INDUSTRY
SDSC Data Scientists Lend a Hand to Help Find Hurricane Katrina Victims
Data experts at the San Diego Supercomputer Center (SDSC) are collaborating with the American Red Cross and other rescue organizations to make it easier for persons to locate missing loved ones in the wake of Hurricane Katrina. SDSC is creating an amalgamated list containing thousands of names from a number of individual data searches that have sprung up since the disaster occurred including The Family Links Registry available through www.redcross.org. This amalgamated database is available at www.katrinasafe.com. Many of those affected have turned to the Web to try and establish contact with family and friends who have been left homeless because of the storm. SDSC, a National Science Foundation sponsored supercomputer center, leveraged its data leadership to create this unique solution that retrieves name, age, current location and home address information from existing databases and places it into one easy to use list. The list is updated to show new names that are entered and missing individuals that are reunited with their families.
"SDSC provides a comprehensive set of data storage and analysis tools and technologies for the science and engineering research and education communities," said Dr. Francine Berman, SDSC Director, "All of the staff at SDSC want to help, and we are delighted that we can use our data tools and technologies to facilitate the difficult and important job of helping identify and reconnect Katrina's survivors."

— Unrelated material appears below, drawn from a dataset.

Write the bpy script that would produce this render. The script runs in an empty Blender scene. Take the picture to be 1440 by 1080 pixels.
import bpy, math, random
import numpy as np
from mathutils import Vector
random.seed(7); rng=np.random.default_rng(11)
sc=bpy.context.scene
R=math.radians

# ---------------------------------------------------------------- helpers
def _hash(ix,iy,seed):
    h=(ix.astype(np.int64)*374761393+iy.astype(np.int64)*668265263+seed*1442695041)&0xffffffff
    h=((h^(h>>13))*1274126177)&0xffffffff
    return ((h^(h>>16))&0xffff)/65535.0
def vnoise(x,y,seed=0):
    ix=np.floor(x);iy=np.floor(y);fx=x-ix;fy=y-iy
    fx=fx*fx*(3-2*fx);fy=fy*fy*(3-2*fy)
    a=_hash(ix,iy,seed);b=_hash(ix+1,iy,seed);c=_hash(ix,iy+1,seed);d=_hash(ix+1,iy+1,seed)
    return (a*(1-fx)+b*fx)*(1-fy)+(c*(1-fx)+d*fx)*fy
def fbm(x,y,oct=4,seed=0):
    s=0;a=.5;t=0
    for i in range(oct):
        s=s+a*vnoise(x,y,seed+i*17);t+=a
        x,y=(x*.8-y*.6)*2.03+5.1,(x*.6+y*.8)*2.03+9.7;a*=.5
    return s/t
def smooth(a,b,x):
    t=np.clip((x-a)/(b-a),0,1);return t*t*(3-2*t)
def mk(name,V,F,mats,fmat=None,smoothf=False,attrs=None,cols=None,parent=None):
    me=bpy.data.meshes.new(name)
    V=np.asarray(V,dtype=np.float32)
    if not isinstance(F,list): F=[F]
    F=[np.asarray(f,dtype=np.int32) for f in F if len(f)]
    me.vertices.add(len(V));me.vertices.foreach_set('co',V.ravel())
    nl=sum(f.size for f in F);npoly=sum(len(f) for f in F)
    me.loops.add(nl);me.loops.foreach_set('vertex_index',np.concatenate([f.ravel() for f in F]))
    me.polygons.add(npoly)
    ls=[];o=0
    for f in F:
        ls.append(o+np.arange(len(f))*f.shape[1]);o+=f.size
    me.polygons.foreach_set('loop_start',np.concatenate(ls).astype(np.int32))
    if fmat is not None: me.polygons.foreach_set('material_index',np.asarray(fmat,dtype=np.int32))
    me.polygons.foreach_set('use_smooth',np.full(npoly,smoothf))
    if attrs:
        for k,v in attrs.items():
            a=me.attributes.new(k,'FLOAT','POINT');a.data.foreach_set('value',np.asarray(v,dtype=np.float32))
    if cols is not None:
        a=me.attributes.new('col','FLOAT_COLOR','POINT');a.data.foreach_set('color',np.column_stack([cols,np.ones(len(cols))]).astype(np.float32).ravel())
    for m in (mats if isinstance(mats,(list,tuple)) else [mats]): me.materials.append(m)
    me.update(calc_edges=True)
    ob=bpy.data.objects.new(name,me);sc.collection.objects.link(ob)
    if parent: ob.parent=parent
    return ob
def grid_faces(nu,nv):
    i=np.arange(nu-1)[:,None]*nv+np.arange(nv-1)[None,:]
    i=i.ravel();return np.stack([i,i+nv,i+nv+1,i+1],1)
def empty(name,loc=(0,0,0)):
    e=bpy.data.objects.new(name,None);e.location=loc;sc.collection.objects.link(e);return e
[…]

The SDSC Katrina team, led by Dr. Chaitan Baru, a renowned data scientist at SDSC, includes specialists in data management, data storage, high performance computing and Web development. Jerry Rowley, Lab Director, Advanced Database Projects Lab, has been coordinating the daily activities at SDSC, working closely with database expert, Vishu Nandigam, who is responsible for the daily data loads and data dissemination from SDSC.
"This is a perfect example of blending SDSC's high-tech data tools and expertise with traditional methods of disaster relief," said Baru. "We hope to take this opportunity to use what we have learned to construct a database system to be in place even before the next disaster hits."
In addition, Baru's team is working with a San Diego State University group to combine survivor list information with interactive maps to further speed the process of victim location.
"The special partnership of SDSC and SDSU through telecommunications and real-time mapping provides the unique tools that will both save lives and many millions of dollars," said Eric Frost, co-director, San Diego State University Visualization Center. "This is a powerful example of cyberinfrastructure and the marriage of telecommunications and computing have a huge impact on our world for good."
These efforts and other individual contributors across the nation were networked into a collegial whole by the National Institute for Urban Search & Rescue, a non-profit organization who numbers among its members, many of the researchers who joined in this ad hoc network. Said Lois Clark McCoy, President of NIUSR, "The joining of two world class educational universities in this humanitarian effort during the catastrophic events of Katrina is "people helping people" at its best."